PEP 393 vs UTF-8 Everywhere

Tim Chase python.list at tim.thechases.com
Sat Jan 21 07:45:46 EST 2017


On 2017-01-21 11:58, Chris Angelico wrote:
> So, how could you implement this function? The current
> implementation maintains an index - an integer position through the
> string. It repeatedly requests the next character as string[idx],
> and can also slice the string (to check for keywords like "true")
> or use a regex (to check for numbers). Everything's clean, but it's
> lots of indexing.

But in these parsing cases, the indexes all originate from stepping
through the string from the beginning and processing it
codepointwise.  Even this is a bit of an oddity, especially once you
start taking combining characters into consideration and need to
process them with the preceding character(s).  So while you may be
doing indexing, those indexes usually stem from having walked to that
point, not arbitrarily picking some offset.

You allude to it in your:

> The only way for it to be fast enough would be to have some sort of
> retainable string iterator, which means exposing an opaque "position
> marker" that serves no purpose other than parsing. Every string
> parse operation would have to be reimplemented this way, lest it
> perform abysmally on large strings. It'd mean some sort of magic
> "thing" that probably has a reference to the original string, so
> you don't get the progressive RAM refunds that slicing gives, and
> you'd still have to deal with lots of the other consequences. It's
> probably doable, but it would be a lot of pain.

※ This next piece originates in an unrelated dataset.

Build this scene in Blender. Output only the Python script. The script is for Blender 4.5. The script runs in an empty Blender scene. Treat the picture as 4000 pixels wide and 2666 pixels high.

but I'm hard-pressed to come up with any use case where direct
indexing into a (non-byte)string makes sense unless you've already
processed/searched up to that point and can use a recorded index
from that processing/search.

Can you provide real-world examples of "I need character 2832 from
this string of unicode text, but I never had to scan to that point
linearly from the beginning/end of the string"?